▶ [Dataset excerpt]

━━━━━━━━━━━━━━━━━━━━

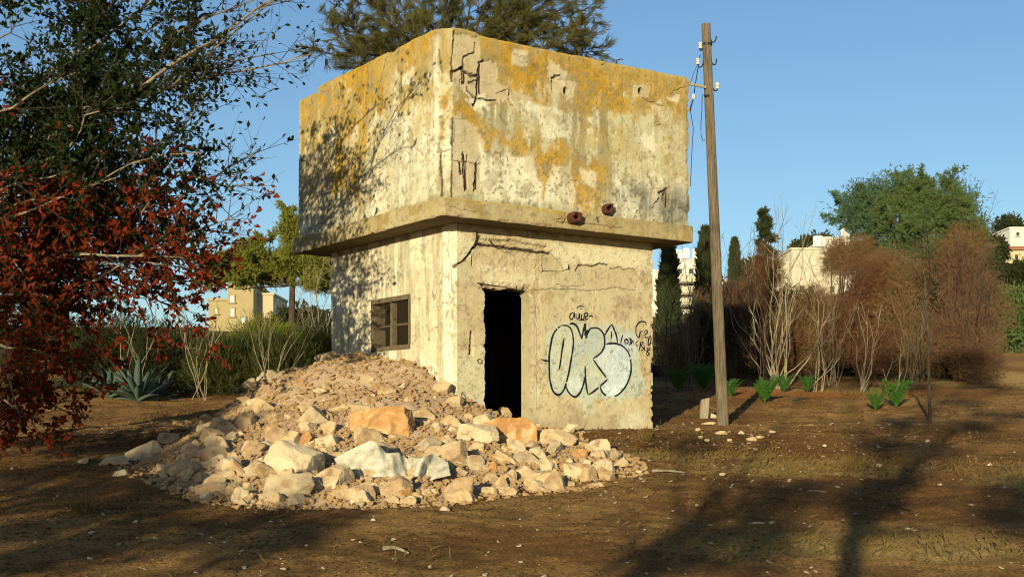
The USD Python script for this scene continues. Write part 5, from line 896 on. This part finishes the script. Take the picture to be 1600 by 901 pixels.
for i, (px, d, tg, lab) in enumerate([(420, 29.5, [(400, 480), (415, 500), (432, 470), (445, 490), (460, 510), (388, 500), (470, 480), (485, 500), (498, 470), (510, 500)], 'row of thin upright pale stems above the heap'), (310, 29.5, [(270, 460), (288, 480), (300, 450), (320, 470), (340, 490), (350, 450), (365, 480), (330, 510)], 'pale slanting bare stems left of the heap'), (210, 30, [(180, 470), (200, 450), (220, 480), (240, 460), (255, 500), (165, 500)], 'pale bare stems behind the agaves')]):
    stems('bare_thicket', lab, 'shrub', gat(px, d), [at(x, y, d + .02 * j) for j, (x, y) in enumerate(tg)], .02, 'stem_pale', 200 + i, 1.6, .5)
def agave(label, base, n, L, seed):
    t = thing('agave', label, 'agave', loc=base); r = rng_(seed)
    for i in range(n):
        a = i * 2.4 + r.uniform(-.2, .2); el = r.uniform(.25, 1.25); ln = L * r.uniform(.8, 1.1); d = np.array([math.cos(a) * math.cos(el), math.sin(a) * math.cos(el), math.sin(el)]); sd = nz(np.cross(d, [0, 0, 1])); V = []
        for s in np.linspace(0, 1, 9):
            c = base + d * ln * s - np.array([0, 0, .22 * ln * s * s * math.cos(el)]); w = ln * .075 * (.75 + .9 * s - 1.65 * s ** 3); up = np.cross(sd, d)
            V += [c + sd * w + up * w * .35, c - up * .01, c - sd * w + up * w * .35, c - up * w * .35]
        k = np.arange(8)[:, None] * 4; f = np.vstack([np.stack([k + j, k + (j + 1) % 4, k + 4 + (j + 1) % 4, k + 4 + j], -1).reshape(-1, 4) for j in range(4)])
        obj('leaf', (np.array(V), np.vstack([f[:, [0, 1, 2]], f[:, [0, 2, 3]]])), 'agave_leaf', t, origin=base, smooth=True)
for i, (px, py, n, L, lab) in enumerate([(215, 628, 30, 1.15, 'largest blue-green agave in front of the dark brush'), (172, 622, 22, .9, 'left agave partly under the red tree'), (248, 622, 20, .8, 'right smaller agave nearest the heap')]):
    agave(lab, drop(px, py, ground), n, L, 210 + i)
bush('far_bush', 'green round bush at the right edge beyond the dry field', gat(1590, 62), [eb(1590, 500, 62, 38, 50), eb(1640, 490, 62, 40, 60)], 'feather_green', 200, 40, .3, .3, .09, 220, 'bark_dark')
bush('far_bush', 'olive bush above the green round bush at the right edge', gat(1600, 75), [eb(1600, 440, 75, 40, 30), eb(1570, 450, 75, 20, 26)], 'twig_olive', 150, 36, .3, .3, .09, 221, 'bark_dark')

# ------------------------------------------------------------------ cypresses and conifers
def cypress(label, px, d, top, bot, wpx, seed, name='cypress'):
    b = gat(px, d); t = thing(name, label, 'cypress', loc=b); r = rng_(seed); z0, z1 = at(px, bot, d)[2], at(px, top, d)[2]; W_ = wpx / F * d
    obj('trunk', tube([b - [0, 0, .3], [b[0], b[1], z1 - .2]], [.16, .03], 6), 'bark_dark', t, origin=b)
    n = 5200; h = r.random(n); prof = np.interp(h, [0, .12, .5, .85, 1], [.6, 1, .85, .45, .06]); a = r.uniform(0, 6.28, n); cl = meshkit.noise(np.stack([np.cos(a) * 2 + seed, np.sin(a) * 2, h * 14], -1), seed)
    rr = W_ / 2 * prof * (.55 + .65 * cl); P = np.stack([b[0] + rr * np.cos(a), b[1] + rr * np.sin(a), z0 + (z1 - z0) * h], -1); D = np.stack([np.cos(a) * .5, np.sin(a) * .5, 1.1 + 0 * a], -1) + r.normal(0, .3, (n, 3))
    obj('crown', leaves(P, D, r.uniform(.2, .42, n), r.uniform(.07, .14, n), r), 'cypress_leaf', t, origin=b, kind='stuff')
cypress('slim dark cypress just right of the tower', 1045, 50, 383, 600, 34, 230); cypress('slim dark cypress hidden behind the utility pole', 1102, 52, 362, 590, 30, 231); cypress('small distant cypress right of the utility pole', 1148, 90, 376, 450, 15, 232)
def conifer(label, px, d, top, bot, wpx, seed):
    b = gat(px, d); t = thing('conifer', label, 'conifer', loc=b); r = rng_(seed); z0, z1 = at(px, bot, d)[2], at(px, top, d)[2]; W_ = wpx / F * d / 2
    obj('trunk', tube([b - [0, 0, .3], [b[0], b[1], z1]], [.18, .03], 6), 'bark_dark', t, origin=b); A, E = [], []
    for i in range(70):
        h = (i + r.random()) / 70; a = r.uniform(0, 6.28); rr = W_ * (1 - h * .75) * r.uniform(.6, 1.1) * (.75 + .4 * math.sin(h * 40)); p = np.array([b[0], b[1], z0 + (z1 - z0) * h * .95]); A.append(p); E.append(p + [rr * math.cos(a), rr * math.sin(a), rr * .25])
    A, E = np.array(A), np.array(E); obj('branches', twig_tubes(A, E, .03), 'bark_dark', t, origin=b, kind='stuff')
    P, D = spray(A, E, 75, 0, 0, r, .3, .8, .6, .1); obj('crown', leaves(P, D, r.uniform(.15, .34, len(P)), .06, r), 'cypress_leaf', t, origin=b, kind='stuff')
conifer('ragged dark conifer standing above the pale fan-shaped shrub', 1196, 60, 322, 470, 62, 240)
for i, (px, py, d, rx, ry, lab) in enumerate([(1275, 385, 190, 26, 16, 'rounded dark tree on the hill above the cream building'), (1255, 392, 185, 18, 14, 'smaller dark tree left on the hill above the cream building'), (1575, 358, 200, 18, 18, 'dark round tree on the hilltop near the grey house'), (1545, 385, 170, 20, 14, 'low tree left of the orange-roofed house'), (1350, 400, 180, 34, 20, 'olive tree on the hill behind the green crown'), (1180, 430, 150, 30, 18, 'low hillside tree left of the cream building'), (1520, 410, 150, 40, 22, 'wide hillside tree below the orange-roofed house'), (1130, 470, 130, 30, 20, 'hillside tree below the white apartment block'), (470, 505, 110, 40, 14, 'low green trees line behind the pine trunk')]):
    bush('hill_tree', lab, gat(px, d), [eb(px, py, d, rx, ry), eb(px + rx * .5, py + ry * .4, d, rx * .7, ry * .7)], 'cypress_leaf' if i % 2 == 0 else 'twig_olive', 110, 26, .5, .7, .3, 250 + i, 'bark_dark', cat='tree', stem_n=3)

# ------------------------------------------------------------------ distant buildings
def house(name, label, blocks, d, cat='building', wins=(), roof=None, tanks=()):
    """blocks: (x0, x1, y top, y bottom, depth offset, wall look) in photo pixels at d metres; wins: (x, y, w, h, block)"""
    x0 = blocks[0][0]; b = gat((blocks[0][0] + blocks[0][1]) / 2, d); t = thing(name, label, cat, loc=b)
    for (xa, xb, ya, yb, dd, mt) in blocks:
        p, q = at(xa, ya, d + dd), at(xb, yb, d + dd); z1 = p[2]; z0 = min(q[2], float(ground(p[0], d + dd)) - 1)
        obj('wall', box(((p[0] + q[0]) / 2, d + dd + 4, (z0 + z1) / 2), (q[0] - p[0], 8, z1 - z0), 0, .03), mt, t, origin=b)
        obj('parapet', box(((p[0] + q[0]) / 2, d + dd + 4, z1 + .12), (q[0] - p[0] + .25, 8.25, .24), 0, .03), mt, t, origin=b)
    for (wx, wy, ww, wh, k) in wins:
        dd = d + blocks[k][4]; p, q = at(wx - ww / 2, wy - wh / 2, dd), at(wx + ww / 2, wy + wh / 2, dd); c = (p + q) / 2; w_, h_ = abs(q[0] - p[0]), abs(p[2] - q[2])
        wn = tag(UsdGeom.Xform.Define(stage, str(t.GetPath()) + '/' + numbered('window', str(t.GetPath()))).GetPrim())
        obj('frame', join([box(c + [0, -.05, h_ / 2 + .06], (w_ + .3, .22, .12)), box(c + [0, -.1, -h_ / 2 - .06], (w_ + .4, .34, .12)), box(c + [-w_ / 2 - .06, -.03, 0], (.12, .16, h_)), box(c + [w_ / 2 + .06, -.03, 0], (.12, .16, h_))]), blocks[k][5], wn, origin=b)
        obj('pane', box(c + [0, .02, 0], (w_, .08, h_)), 'pane', wn, origin=b)
    for (wx, wy, r_, h_) in tanks:
        c = at(wx, wy, d + 3); m = trimesh.creation.cylinder(r_, h_, sections=14); obj('water_tank', (np.array(m.vertices) + c + [0, 0, h_ / 2], np.array(m.faces)), 'tank_white', t, origin=b, smooth=40)
    if roof:
        for (xa, xb, ya, yb) in roof:
            p, q = at(xa, yb, d), at(xb, yb, d); rz = at(xa, ya, d)[2]; o_ = .5; x0, x1, y0, y1, z = p[0] - o_, q[0] + o_, d - o_, d + 8.5, p[2] + .25
            v = np.array([[x0, y0, z], [x1, y0, z], [x1, y1, z], [x0, y1, z], [x0 + 2, (y0 + y1) / 2, rz], [x1 - 2, (y0 + y1) / 2, rz], [x0, y0, z - .2], [x1, y0, z - .2], [x1, y1, z - .2], [x0, y1, z - .2]])
            obj('roof', (v, np.array([[0, 1, 5], [0, 5, 4], [1, 2, 5], [2, 3, 4], [2, 4, 5], [3, 0, 4], [6, 7, 1], [6, 1, 0], [7, 8, 2], [7, 2, 1], [8, 9, 3], [8, 3, 2], [9, 6, 0], [9, 0, 3]])), 'roof_tile', t, origin=b)
    return t
house('old_building', 'ochre square-topped old building seen under the umbrella pine', [(356, 396, 446, 540, -1.5, 'castle_stone'), (326, 358, 470, 540, 0, 'castle_stone'), (394, 427, 461, 540, .5, 'house_yellow')], 130, wins=[(363, 467, 6, 10, 0), (363, 488, 6, 12, 0), (338, 486, 4, 8, 1), (380, 500, 5, 9, 0)])
house('white_house', 'low white house with a red roof patch left of the tower', [(460, 478, 515, 545, 0, 'house_white'), (478, 520, 508, 545, 1.5, 'house_white'), (428, 462, 524, 545, .5, 'house_white')], 120, 'house', wins=[(490, 522, 4, 6, 1), (505, 520, 4, 6, 1), (442, 532, 4, 5, 2)], roof=[(455, 480, 508, 514)], tanks=[(432, 518, .6, .9), (485, 503, .35, 1.2)])
house('apartment_block', 'white apartment block with balconies seen between tower and utility pole', [(1050, 1112, 408, 520, 0, 'house_white'), (1012, 1052, 424, 520, 1.5, 'house_white'), (1110, 1150, 440, 520, 1, 'house_white')], 150, wins=[(x, y, 7, 8, 0) for y in (424, 442, 460) for x in (1062, 1080, 1098)] + [(1034, 445, 6, 8, 1), (1034, 462, 6, 8, 1), (1128, 455, 6, 8, 2)], tanks=[(1060, 405, .5, 1.1), (1072, 404, .45, 1.2), (1088, 404, .5, 1.1), (1102, 405, .4, 1.2)])
ab = stage.GetPrimAtPath('/World/apartment_block'); ao = np.array(ab.GetAttribute('xformOp:translate').Get())
for bx in (1071, 1092):
    for by in (434, 452, 470):
        c = at(bx, by, 149); obj('balcony', join([box(c + [0, 0, -.55], (1.5, 1.2, .14)), box(c + [0, -.55, -.15], (1.5, .1, .8))]), 'house_cream', ab, origin=ao)
house('cream_building', 'cream flat-roofed building on the hill behind the pale bare stems', [(1237, 1312, 390, 500, 0, 'house_cream'), (1290, 1335, 374, 500, 2.5, 'house_white'), (1215, 1240, 412, 500, 1, 'house_cream')], 140, wins=[(1253, 452, 8, 11, 0), (1268, 452, 8, 11, 0), (1290, 408, 8, 10, 0), (1300, 452, 7, 10, 0), (1325, 392, 6, 8, 1)], tanks=[(1278, 386, .55, 1.2), (1292, 386, .5, 1.1), (1320, 371, .5, 1.1)])
house('orange_house', 'orange-yellow house with red tile roof at the right edge', [(1560, 1640, 392, 450, 0, 'house_yellow'), (1542, 1562, 398, 450, 1.5, 'house_yellow')], 170, 'house', wins=[(1572, 402, 5, 8, 0), (1588, 402, 5, 8, 0), (1606, 402, 5, 8, 0)], roof=[(1556, 1644, 378, 391)])
house('grey_house', 'grey-white house above the red tile roof at the right edge', [(1578, 1650, 357, 400, 0, 'house_white'), (1555, 1580, 376, 400, 1.5, 'house_cream')], 190, 'house', wins=[(1590, 366, 5, 6, 0)])

# ------------------------------------------------------------------ trees behind the camera whose shadows lie on the ground
SH = [  # (photo x, y of the shadow, half-width px, photo depth or None for the ground)
 (40, 740, 120, None), (150, 765, 120, None), (260, 790, 110, None), (80, 820, 130, None), (370, 822, 80, None), (450, 842, 60, None), (200, 848, 90, None), (30, 880, 90, None), (160, 700, 90, None), (60, 690, 90, None), (290, 745, 50, None),
 (60, 600, 90, 17.4), (150, 570, 70, 17.6), (20, 500, 90, 17.2), (110, 660, 90, 17.6), (230, 690, 60, None), (40, 400, 70, 17.4), (300, 690, 40, None),
 (1240, 770, 70, None), (1175, 778, 40, None), (1120, 848, 80, None), (1200, 838, 50, None), (1030, 876, 70, None), (1450, 702, 60, None), (1380, 694, 40, None), (1575, 805, 60, None), (1600, 772, 50, None), (1500, 668, 60, None), (1400, 660, 40, None), (1570, 650, 70, None), (1080, 697, 50, None), (1360, 788, 26, None), (1500, 630, 50, None),
 (1180, 570, 60, 35), (1250, 565, 50, 35), (1320, 562, 60, 35), (1400, 555, 55, 35), (1470, 548, 50, 34), (1530, 550, 40, 34), (1340, 590, 70, 34), (1450, 590, 60, 34), (1520, 590, 50, 34), (1560, 600, 60, 34),
 (200, 728, 60, 17.2), (255, 715, 50, 17.2), (315, 715, 50, 16.8), (345, 665, 36, 18.5), (300, 762, 40, 15.2)]
shade = [[], [], []]
for (px, py, hw, d) in SH:
    g = at(px, py, d) if d else drop(px, py, ground); row = 0 if px < 700 else (1 if px < 1290 else 2); t = (g[1] + (5.0, 6.0, 7.5)[row]) / SUN[1] * -1; c = g + SUN * t; k_ = 1.0 if px < 700 else 1.0; shade[row].append((*c, k_ * hw / F * g[1], .5, (.2 + .1 * (hw > 60)) * (1 if px < 700 else .55)))
for i, bl in enumerate(shade):
    bl = np.array(bl); x0 = -1.85 if i == 2 else bl[:, 0].mean(); y0 = bl[:, 1].mean() + (1.5 if i == 2 else 0)
    if i == 2: y0 = -6.0
    b = np.array([x0, y0, float(ground(x0, y0))]); t = thing('shade_tree', ('wide tree left behind the viewpoint shading the left foreground', 'tree behind the viewpoint shading the middle foreground', 'straight-trunked tree behind the viewpoint shading the right foreground')[i], 'tree', loc=b); fk = b + [0, 0, 3.6]
    obj('trunk', tube(curve(b - [0, 0, .2], fk, 6, (.02, 0, 0), .01, i), [.17, .15, .14, .13, .12, .11], 8), 'bark_dark', t, origin=b)
    for p, r_ in limb_set(fk, [q[:3] for q in bl], .05, .012, 270 + i, .03, .04, 8): obj('branch', tube(p, r_, 5), 'bark_dark', t, origin=b)
    obj('crown', cloud([tuple(q) for q in bl], (34, 20, 24)[i], 18, (.15, .2, .2)[i], .16, .07, rng_(280 + i), .6, .1, .1), 'leaf_green', t, origin=b, kind='stuff')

━━━━━━━━━━━━━━━━━━━━

▶ [Written instruction]
Lines of the material that contain the word "pixels" are to be gathered.

▶ [Solution to this problem]
The USD Python script for this scene continues. Write part 5, from line 896 on. This part finishes the script. Take the picture to be 1600 by 901 pixels.
    """blocks: (x0, x1, y top, y bottom, depth offset, wall look) in photo pixels at d metres; wins: (x, y, w, h, block)"""